Stated goal: Please copy the lines below exactly, from the first one through the line showing "over the water".

Information supplied:
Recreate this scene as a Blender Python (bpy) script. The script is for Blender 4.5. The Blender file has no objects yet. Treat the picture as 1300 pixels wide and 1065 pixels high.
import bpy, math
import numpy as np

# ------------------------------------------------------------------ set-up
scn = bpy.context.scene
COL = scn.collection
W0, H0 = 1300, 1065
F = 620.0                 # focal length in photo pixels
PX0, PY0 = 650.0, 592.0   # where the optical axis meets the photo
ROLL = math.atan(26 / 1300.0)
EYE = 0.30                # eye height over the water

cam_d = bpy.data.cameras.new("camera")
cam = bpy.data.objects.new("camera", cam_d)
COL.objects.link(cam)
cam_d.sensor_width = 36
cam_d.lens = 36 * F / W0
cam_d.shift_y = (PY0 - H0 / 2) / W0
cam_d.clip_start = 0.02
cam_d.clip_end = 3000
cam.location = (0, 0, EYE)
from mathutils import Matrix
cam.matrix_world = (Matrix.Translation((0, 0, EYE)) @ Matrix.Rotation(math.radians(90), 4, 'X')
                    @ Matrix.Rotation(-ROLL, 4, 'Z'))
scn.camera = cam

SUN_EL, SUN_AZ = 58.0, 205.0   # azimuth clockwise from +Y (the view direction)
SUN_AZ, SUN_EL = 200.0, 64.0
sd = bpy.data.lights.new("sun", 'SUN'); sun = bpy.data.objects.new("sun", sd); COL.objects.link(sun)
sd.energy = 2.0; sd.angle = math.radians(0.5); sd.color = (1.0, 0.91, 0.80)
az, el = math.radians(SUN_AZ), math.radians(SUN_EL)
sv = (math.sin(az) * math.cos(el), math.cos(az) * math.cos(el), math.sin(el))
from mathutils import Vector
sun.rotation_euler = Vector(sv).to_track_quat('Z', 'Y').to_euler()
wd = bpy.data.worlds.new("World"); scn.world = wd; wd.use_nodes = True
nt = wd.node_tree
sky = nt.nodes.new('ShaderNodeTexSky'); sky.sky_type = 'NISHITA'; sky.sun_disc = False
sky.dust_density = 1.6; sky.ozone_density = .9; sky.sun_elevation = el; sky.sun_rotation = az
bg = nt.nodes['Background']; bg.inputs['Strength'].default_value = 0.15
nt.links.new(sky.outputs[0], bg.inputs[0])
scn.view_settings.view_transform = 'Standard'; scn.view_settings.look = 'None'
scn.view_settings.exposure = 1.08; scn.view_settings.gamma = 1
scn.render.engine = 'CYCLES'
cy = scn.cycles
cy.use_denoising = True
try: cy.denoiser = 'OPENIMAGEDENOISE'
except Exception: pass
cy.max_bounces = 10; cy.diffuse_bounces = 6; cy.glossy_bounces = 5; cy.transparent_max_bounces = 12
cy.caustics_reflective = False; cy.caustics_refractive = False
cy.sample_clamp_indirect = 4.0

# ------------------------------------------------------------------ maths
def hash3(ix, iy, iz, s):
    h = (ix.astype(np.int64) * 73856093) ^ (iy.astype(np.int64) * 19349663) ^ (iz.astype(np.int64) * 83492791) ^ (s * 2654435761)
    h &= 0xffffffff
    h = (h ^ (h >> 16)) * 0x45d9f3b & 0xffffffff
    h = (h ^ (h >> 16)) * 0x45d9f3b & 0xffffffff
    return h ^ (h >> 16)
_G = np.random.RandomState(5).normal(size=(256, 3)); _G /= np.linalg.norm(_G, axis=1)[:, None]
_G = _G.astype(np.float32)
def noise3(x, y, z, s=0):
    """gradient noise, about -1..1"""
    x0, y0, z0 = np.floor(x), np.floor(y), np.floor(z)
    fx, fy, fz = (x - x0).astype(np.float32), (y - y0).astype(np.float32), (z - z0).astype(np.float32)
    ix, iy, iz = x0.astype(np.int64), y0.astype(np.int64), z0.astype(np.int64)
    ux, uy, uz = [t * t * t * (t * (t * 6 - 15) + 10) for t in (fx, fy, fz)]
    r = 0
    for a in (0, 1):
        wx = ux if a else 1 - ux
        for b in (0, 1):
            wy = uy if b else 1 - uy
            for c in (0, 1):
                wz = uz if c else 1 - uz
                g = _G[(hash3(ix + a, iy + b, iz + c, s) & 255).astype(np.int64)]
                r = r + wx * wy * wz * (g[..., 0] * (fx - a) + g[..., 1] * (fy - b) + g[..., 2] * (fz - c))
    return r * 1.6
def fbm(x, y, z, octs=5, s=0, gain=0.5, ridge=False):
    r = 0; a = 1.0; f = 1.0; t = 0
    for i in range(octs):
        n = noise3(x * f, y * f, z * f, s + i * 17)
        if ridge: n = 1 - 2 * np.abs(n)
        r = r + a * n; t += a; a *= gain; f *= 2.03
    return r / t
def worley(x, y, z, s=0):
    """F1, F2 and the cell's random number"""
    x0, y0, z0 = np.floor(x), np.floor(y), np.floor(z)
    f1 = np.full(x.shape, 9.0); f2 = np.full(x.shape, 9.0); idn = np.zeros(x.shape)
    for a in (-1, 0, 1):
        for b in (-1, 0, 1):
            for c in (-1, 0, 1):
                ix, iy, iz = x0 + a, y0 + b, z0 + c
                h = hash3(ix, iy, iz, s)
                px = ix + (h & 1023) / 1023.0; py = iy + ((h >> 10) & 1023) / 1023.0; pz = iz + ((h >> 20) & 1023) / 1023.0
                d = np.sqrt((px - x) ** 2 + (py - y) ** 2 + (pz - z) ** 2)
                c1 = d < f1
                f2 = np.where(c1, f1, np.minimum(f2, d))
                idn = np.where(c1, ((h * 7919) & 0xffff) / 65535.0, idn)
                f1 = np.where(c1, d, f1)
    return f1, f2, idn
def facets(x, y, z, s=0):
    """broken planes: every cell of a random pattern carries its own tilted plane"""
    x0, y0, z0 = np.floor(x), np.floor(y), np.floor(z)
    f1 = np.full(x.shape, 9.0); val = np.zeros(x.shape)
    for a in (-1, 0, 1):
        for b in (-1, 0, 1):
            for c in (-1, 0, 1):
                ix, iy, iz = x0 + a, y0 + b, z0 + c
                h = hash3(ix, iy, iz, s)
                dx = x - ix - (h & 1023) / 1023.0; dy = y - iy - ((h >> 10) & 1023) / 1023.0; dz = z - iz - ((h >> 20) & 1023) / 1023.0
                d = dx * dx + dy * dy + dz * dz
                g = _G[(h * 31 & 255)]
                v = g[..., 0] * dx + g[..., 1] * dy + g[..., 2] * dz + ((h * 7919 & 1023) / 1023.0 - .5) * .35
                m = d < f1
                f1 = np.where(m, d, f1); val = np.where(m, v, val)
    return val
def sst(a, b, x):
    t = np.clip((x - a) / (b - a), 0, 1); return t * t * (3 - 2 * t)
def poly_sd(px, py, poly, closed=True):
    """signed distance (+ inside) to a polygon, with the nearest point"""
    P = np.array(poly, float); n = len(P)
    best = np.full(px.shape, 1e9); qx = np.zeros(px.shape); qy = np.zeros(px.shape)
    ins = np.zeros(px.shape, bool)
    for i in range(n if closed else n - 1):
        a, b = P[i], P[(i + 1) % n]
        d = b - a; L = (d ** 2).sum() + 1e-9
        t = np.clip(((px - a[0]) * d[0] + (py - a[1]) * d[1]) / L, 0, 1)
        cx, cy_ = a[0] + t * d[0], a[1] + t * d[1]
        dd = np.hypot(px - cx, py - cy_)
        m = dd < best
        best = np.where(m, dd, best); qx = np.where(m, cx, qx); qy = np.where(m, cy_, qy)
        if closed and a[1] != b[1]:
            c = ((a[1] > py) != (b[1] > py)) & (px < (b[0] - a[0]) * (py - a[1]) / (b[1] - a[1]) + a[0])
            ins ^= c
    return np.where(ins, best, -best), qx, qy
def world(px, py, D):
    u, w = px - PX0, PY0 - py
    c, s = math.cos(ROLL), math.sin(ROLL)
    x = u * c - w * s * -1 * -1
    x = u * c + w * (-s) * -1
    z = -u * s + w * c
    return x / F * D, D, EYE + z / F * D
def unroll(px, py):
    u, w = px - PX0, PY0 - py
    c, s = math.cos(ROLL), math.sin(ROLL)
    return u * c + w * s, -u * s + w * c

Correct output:
Recreate this scene as a Blender Python (bpy) script. The script is for Blender 4.5. The Blender file has no objects yet. Treat the picture as 1300 pixels wide and 1065 pixels high.
import bpy, math
import numpy as np

# ------------------------------------------------------------------ set-up
scn = bpy.context.scene
COL = scn.collection
W0, H0 = 1300, 1065
F = 620.0                 # focal length in photo pixels
PX0, PY0 = 650.0, 592.0   # where the optical axis meets the photo
ROLL = math.atan(26 / 1300.0)
EYE = 0.30                # eye height over the water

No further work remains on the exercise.